I too have been married for 17 years,I left my H a few years ago, and also went back for some stupid reason.

My A is not been going on very long, only 4 months, I wish I could tell you that there are happy endings with MM but from what I have been reading that is not a reality. I'm not trying to bust your bubble so to speak, because I too wish there could be a happy ending.

As far as the yo-yo thing that is going on between you and your MM, I honestly do not know how you can deal with that. I told my MM that when we ended our A it was over for good, there would be too much heartbreak for me to go on again off again with him.

I feel like if it would take prompting to get your MM to plan a future with you, hes not worth it. I may live in a dream world but if my MM ever wanted a future with me, he would have to come willing and because that is what he wants more than anything. But I honestly do not think they are willing to give up the comfy life they have with the W, the stability of a long term marriage, some men are very deadset against splitting assests with the W.

I know I was probably not alot of help but I just wanted to share my opinion with you

Maybe it is time for you to move away from both of the men in your life and find someone who will make you truely happy!

Good Luck-----SB

 Seeburg    

iVillage Member
Registered: 01-16-2004
Sat, 01-17-2004 - 3:47pm
Thanks to you both.
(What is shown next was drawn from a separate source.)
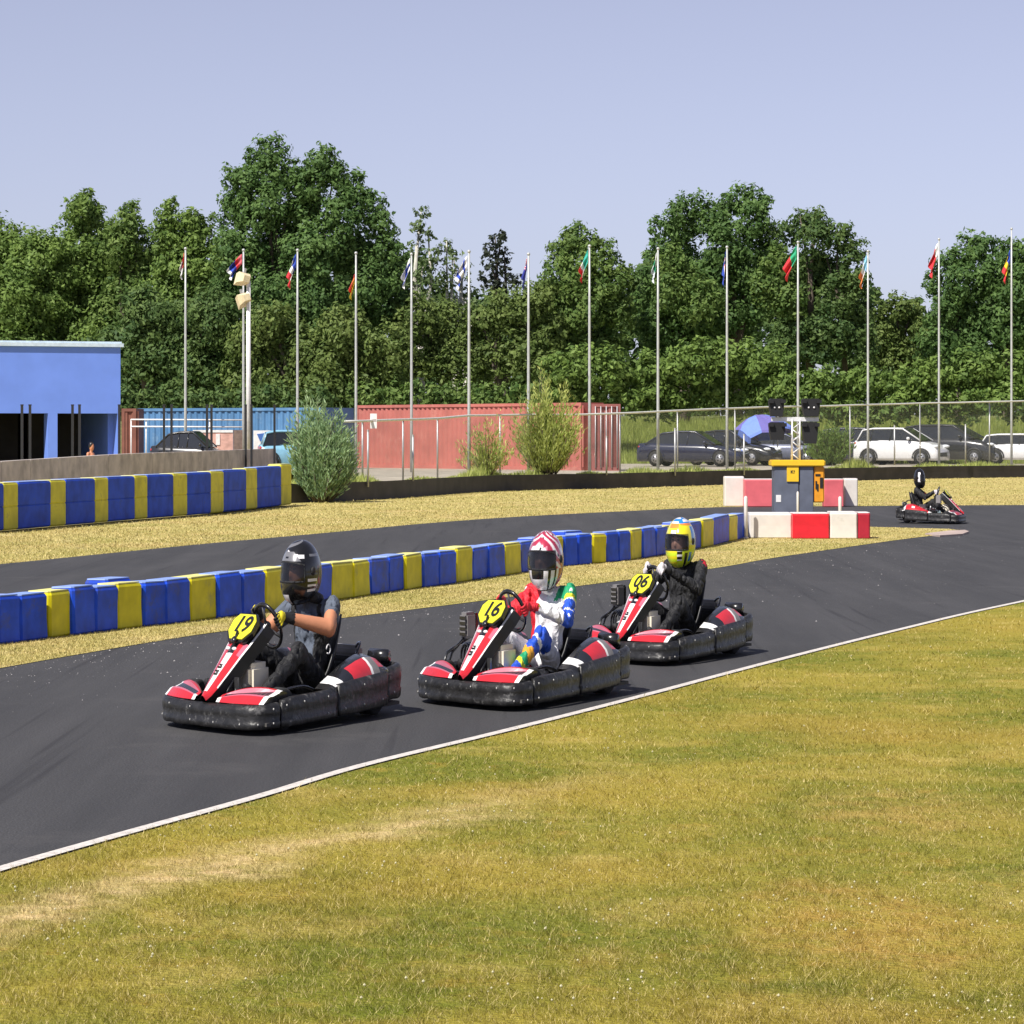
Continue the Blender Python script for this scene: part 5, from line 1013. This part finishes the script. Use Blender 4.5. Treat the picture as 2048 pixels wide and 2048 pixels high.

Probably the advice I’d have given somebody in my position and I know you’re right. Thanks
iVillage Member
Registered: 03-26-2003
Mon, 01-19-2004 - 11:27am
pamsie, i can relate to your situation. my mm is also the kind who pulls back if you get closer to him. he just likes the chase and after you get closer to him he pulls back. it is a yo yo relationship just like free said in her post. I would stay away from both of the men in your life and try to concentrate on yourself. you are worth it. do not let them run your life - you have to run it yourself. take care.
iVillage Member
Registered: 01-16-2004
Mon, 01-19-2004 - 7:46pm
Hi,

I read your post in response to my post (still a fool after 3 years).

MM never hook up with the woman that they are having the affair with. Maybe you need to let go of both men - hubby and MM.

I am the perfect example of the truth that MM never leave- even if their wife wants the divorce. I am still sick over hearing my MM tell me that he didnt want to give his wife the divorce and he made her try for 1-2 years before he found out about her affairs. He told me several times that he wanted to marry me and have a life with me but then he actually tells me "sorry, but i didnt want my marriage to end - what about MY KIDS?" his kids? hey, what about the kids .... you certainly werent thinking about them when we were having great sex!!!

MM want it all - to keep the mrs and kids happy and to have a little sugar on the side. I believe they believe their fake love - I believe they just have affairs to get back at the wife in some sick way.

I am just crushed. 3 years of wasted I love you's. All along he keeping his family together and I allowed him to toss peanuts at me. I accepted crumbs for 3 years. What does this say about me?

Its amazing how women are married to me but really dont know them. I would like to think that if i ever get the chance to meet a man, that I would see where things go wrong and stop them before one of us strays.

I truly loved him - we were high school sweet hearts and I loved him back then.

I am a fool.

Your MM seems to want you more when you are not as available - he's into owning you, is that the same as loving you?

Thanks for responding to my post a page or 2 back.

What are you going to do? Take your time and think.

Remeber my MM (im not married and no kids and am free to go with him)had the chance to get the divorce - nothing contested and he wouldn't give it to her. Men always want what they cant have.